THE UTILITY OF WAVELET ANALYSIS TO INFORM LINEAR MODELS OF HYDROLOGICAL TIME SERIES: APPLICATION TO QUANTIFY THE COMPARATIVE EFFECTS OF CLIMATE AND PUMPING ON SPRING DISCHARGE AT MADISON BLUE SPRINGS, FLORIDA (Invited Presentation)
The core benefit of wavelet analysis derives from the signal decomposition using wavelets: which are finite oscillations that are modified by coefficients as they are passed over a windowed time series signal. This process effectively filters the signal into high and low frequency components providing multiresolution decomposition of the time series into distinct signals. The decomposed signal can be analyzed for temporally varying periodicities and patterns, correlated to potential impactful exogenous signals and used to inform additional model development to improve accuracy of model predictions.
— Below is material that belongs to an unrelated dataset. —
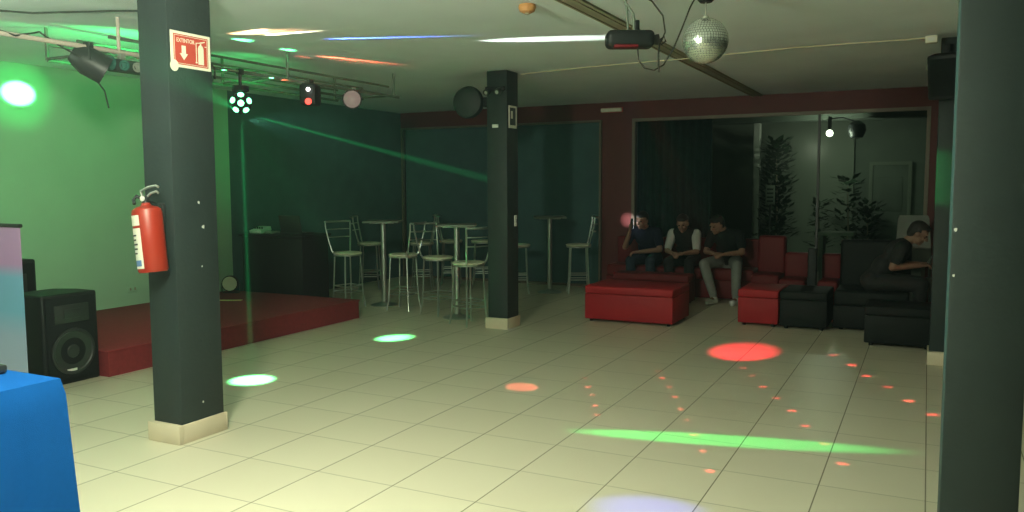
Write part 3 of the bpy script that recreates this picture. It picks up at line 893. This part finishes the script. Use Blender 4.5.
def person(label, loc, rz, J, shirt, trousers, sleeve=None, shoes=None, longhair=False, beard=False):
    root = thing('person', label, 'person', loc, rz)
    j = {k: Vector(v) for k, v in J.items()}
    # head frame
    f = j['face'].normalized()                       # where the face points
    up = (j['crown']).normalized()
    f = (f - up * f.dot(up)).normalized()
    side = f.cross(up).normalized()
    H = j['head']
    def hp(s, fw, u):
        return H + side * s + f * fw + up * u
    R = Matrix((side, f, up)).transposed().to_4x4()
    mb = MB()
    mb.sph(hp(0, -.012, .018), (.074, .094, .098), 20, 14, R)        # cranium
    mb.sph(hp(0, .022, -.052), (.058, .062, .062), 16, 12, R)         # jaw
    mb.sph(hp(0, .064, -.094), (.024, .020, .018), 12, 8, R)          # chin
    capsule(mb, hp(0, .082, .012), hp(0, .104, -.028), .009, .015, 10)   # nose
    for s in (-1, 1):
        mb.sph(hp(s * .074, -.012, -.012), (.012, .022, .032), 10, 8, R)   # ears
        mb.sph(hp(s * .012, .100, -.030), (.009, .010, .008), 8, 6, R)
        mb.sph(hp(s * .030, .078, .026), (.022, .012, .008), 10, 6, R)     # brow
        mb.sph(hp(s * .036, .066, -.026), (.020, .018, .018), 10, 8, R)    # cheeks
    mb.sph(hp(0, .080, -.060), (.022, .010, .006), 10, 6, R)
    mb.sph(hp(0, .078, -.070), (.018, .010, .007), 10, 6, R)
    # neck + trunk
    capsule(mb, j['neck'], hp(0, -.02, -.05), .056, .050)
    ch, wa, pe = j['chest'], j['waist'], j['pelvis']
    lat = (j['shL'] - j['shR']).normalized()
    spine = (j['neck'] - pe).normalized()
    fw = spine.cross(lat).normalized()
    RT_ = Matrix((lat, fw, spine)).transposed().to_4x4()
    trunk = [(pe, (.165, .115, .11)), (wa, (.140, .100, .13)), (ch, (.160, .112, .15)), ((ch + j['neck']) / 2, (.125, .085, .085))]
    for c, r in trunk:
        mb.sph(c, r, 20, 12, RT_)
    for s in 'LR':
        capsule(mb, j['neck'] - spine * .05, j['sh' + s], .05, .056)
        capsule(mb, j['sh' + s], j['el' + s], .052, .039)
        capsule(mb, j['el' + s], j['wr' + s], .039, .026)
        capsule(mb, j['hip' + s], j['kn' + s], .085, .058)
        capsule(mb, j['kn' + s], j['kn' + s].lerp(j['an' + s], .35), .056, .056)
        capsule(mb, j['kn' + s].lerp(j['an' + s], .35), j['an' + s], .056, .036)
        capsule(mb, j['an' + s] + V(0, 0, -.03), j['toe' + s], .034, .028)
        # hand: palm and five bent fingers
        d = (j['ha' + s] - j['wr' + s]).normalized()
        pn = j['palm' + s].normalized()                   # palm normal (the way fingers curl)
        pn = (pn - d * pn.dot(d)).normalized()
        th = d.cross(pn) * (1 if s == 'L' else -1)        # thumb side
        pc_ = j['wr' + s] + d * .045
        PR = Matrix((th, pn, d)).transposed().to_4x4()
        mb.sph(pc_, (.041, .016, .050), 14, 10, PR)
        for q, (off, ln) in enumerate(((.030, .072), (.011, .080), (-.009, .075), (-.028, .060))):
            base = pc_ + d * .040 + th * off
            k1 = base + (d * .88 + pn * .47).normalized() * ln * .45
            k2 = k1 + (d * .45 + pn * .9).normalized() * ln * .32
            k3 = k2 + (d * -.05 + pn).normalized() * ln * .25
            capsule(mb, base, k1, .0095, .009, 8); capsule(mb, k1, k2, .009, .008, 8); capsule(mb, k2, k3, .008, .007, 8)
        tb0 = pc_ + th * .032 - d * .015
        tb1 = tb0 + (th * .8 + d * .6 + pn * .3).normalized() * .038
        tb2 = tb1 + (d * .85 + pn * .55).normalized() * .032
        capsule(mb, tb0, tb1, .012, .0105, 8); capsule(mb, tb1, tb2, .0105, .009, 8)
    fuse(mb, 'body', M['skin'], root, .0075, 5)
    # hair cap
    mb = MB()
    mb.sph(hp(0, -.022, .034), (.083, .098, .094), 20, 14, R)
    mb.sph(hp(0, .042, .084), (.060, .038, .032), 14, 10, R)
    mb.sph(hp(0, -.062, -.010), (.072, .052, .075), 14, 10, R)
    if longhair:
        capsule(mb, hp(0, -.07, -.02), hp(0, -.06, -.14), .07, .05)
    hb = fuse(mb, 'hair', M['hair'], root, .011, 3)
    # cut the hair cap away from the face
    hm = bmesh.new(); hm.from_mesh(hb.data)
    kill = []
    for v in hm.verts:
        p = v.co - H
        if p.dot(f) > .012 and p.dot(up) < .055 - .10 * max(0, .075 - p.dot(f)) and abs(p.dot(side)) < .2:
            kill.append(v)
    bmesh.ops.delete(hm, geom=kill, context='VERTS')
    hm.to_mesh(hb.data); hm.free()
    for s in (-1, 1):
        mb = MB(); mb.sph(hp(s * .030, .080, .008), (.013, .008, .008), 10, 8, R); mb.obj('eye', M['eye'], root)
    mb = MB(); mb.sph(hp(0, .089, -.066), (.020, .004, .0035), 10, 6, R); mb.obj('mouth', M['lips'], root)
    # clothes
    g = .012
    mb = MB()
    for c, r in trunk:
        mb.sph(c, tuple(q + g for q in r), 20, 12, RT_)
    mb.sph(pe - spine * .02, (.172, .125, .10), 20, 12, RT_)
    for s in 'LR':
        capsule(mb, j['neck'] - spine * .06, j['sh' + s], .058, .066)
        if sleeve is None:
            capsule(mb, j['sh' + s], j['sh' + s].lerp(j['el' + s], .68), .067, .058)
    fuse(mb, 'shirt', shirt, root, .012, 6)
    if sleeve is not None:
        for s in 'LR':
            mb = MB(); capsule(mb, j['sh' + s], j['sh' + s].lerp(j['el' + s], .8), .069, .055); fuse(mb, 'sleeve', sleeve, root, .010, 4)
    mb = MB()
    mb.sph(pe - spine * .05, (.178, .132, .105), 20, 12, RT_)
    for s in 'LR':
        capsule(mb, j['hip' + s], j['kn' + s], .097, .071)
        capsule(mb, j['kn' + s], j['kn' + s].lerp(j['an' + s], .4), .070, .066)
        capsule(mb, j['kn' + s].lerp(j['an' + s], .4), j['an' + s] + V(0, 0, .02), .066, .052)
    fuse(mb, 'trousers', trousers, root, .012, 6)
    for s in 'LR':
        a, t = j['an' + s], j['toe' + s]
        mb = MB()
        d = (t - a); d.z = 0; d.normalize()
        heel = Vector((a.x, a.y, .042)) - d * .045
        capsule(mb, heel, Vector((t.x, t.y, .038)), .043, .038)
        capsule(mb, heel, Vector((a.x, a.y, a.z)), .043, .042)
        mb.sph(Vector((t.x, t.y, .038)) - d * .02, (.046, .046, .036), 14, 8)
        fuse(mb, 'shoe', shoes or M['black'], root, .010, 3)
    return root
M['lips'] = mat('lips', (.22, .09, .07), .5)

def sit(lean=.0, head=(0, -.31, 1.055), face=(0, -1, -.5), crown=(0, -.35, 1), **kw):
    J = dict(pelvis=(0, 0, .535), waist=(0, -.07, .67), chest=(0, -.16, .82), neck=(0, -.235, .955),
             head=head, face=face, crown=crown,
             shL=(-.175, -.205, .90), shR=(.175, -.205, .90), elL=(-.235, -.30, .655), elR=(.235, -.30, .655),
             wrL=(-.09, -.47, .63), wrR=(.09, -.47, .63), haL=(-.03, -.53, .62), haR=(.03, -.53, .62),
             palmL=(.4, .1, -1), palmR=(-.4, .1, -1),
             hipL=(-.095, -.03, .515), hipR=(.095, -.03, .515), knL=(-.14, -.43, .505), knR=(.14, -.43, .505),
             anL=(-.14, -.41, .10), anR=(.14, -.41, .10), toeL=(-.15, -.53, .035), toeR=(.15, -.53, .035))
    J.update(kw)
    return J
# note: facing -y the photo's left is the sitter's right; "L" is simply the photo-left side here
# person 1: navy t-shirt, jeans, phone raised to the photo-left cheek
person('person in a navy T-shirt and jeans seated nearest the pillar, face lit by a phone', (-3.48, 11.19, 0), .0,
       sit(head=(-.02, -.31, 1.055), face=(-.25, -1, -.25), crown=(.02, -.28, 1),
           elL=(-.255, -.33, .68), wrL=(-.165, -.40, .90), haL=(-.15, -.41, .98), palmL=(.6, .5, 0), wrR=(.0, -.47, .63), haR=(-.07, -.50, .625)),
       M['navy'], M['jeans'], None, M['black'])
person('person in a dark top with white sleeves seated in the middle of the red sofa', (-2.93, 11.21, 0), -.05,
       sit(head=(0, -.29, 1.02), face=(.1, -1, -.6), crown=(0, -.45, 1), neck=(0, -.225, .93), shL=(-.165, -.2, .875), shR=(.165, -.2, .875), elL=(-.205, -.30, .645), elR=(.205, -.30, .645)),
       M['dkgrey'], M['blackjeans'], M['whitecloth'], M['black'])
person('person in dark top, grey jeans and white shoes at the sofa right end', (-2.37, 11.16, 0), .0,
       sit(head=(-.10, -.30, 1.01), face=(-.75, -1, -.5), crown=(-.15, -.4, 1), neck=(-.04, -.225, .945), shR=(.18, -.18, .885),
           knL=(-.22, -.46, .50), anL=(-.06, -.60, .10), toeL=(-.10, -.73, .035), hipL=(-.10, -.03, .515),
           knR=(.20, -.46, .50), anR=(.22, -.58, .10), toeR=(.20, -.71, .035),
           wrL=(-.10, -.45, .645), haL=(-.04, -.52, .64), wrR=(.05, -.46, .64), haR=(-.01, -.52, .635)),
       M['blackshirt'] if 'blackshirt' in M else M['dkgrey'], M['greyjeans'], None, M['shoe'])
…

We illustrate the benefit and utility in wavelet analysis to complement and inform linear models of hydrological time series. The analysis is applied to a karst springshed in northern Florida, where it is unknown whether agricultural pumping transiently impacts spring discharge. The aim of the model environment is to quantify the comparative effects of climate and pumping on Madison Blue Springs (MBS) which discharges from the highly transmissive Floridan Aquifer System (FAS). As the groundwater contributing area to MBS sources municipal pumping wells and irrigation for an agriculturally active region, the effects of pumping may have a significant impact on seasonal and long-term spring discharge. We analyze the strength of the long-term and seasonal relationship between transient pumping and climate with MBS discharge using wavelet analysis and coherence. The energy at each decomposed level is then used to relatively determine the time-variant impacts of climate and pumping on MBS discharge. The decomposed MBS signal is then used to inform and develop hierarchal Autoregressive Moving Average (ARMA) models to quantify the effects of pumping on seasonal and long-term discharge.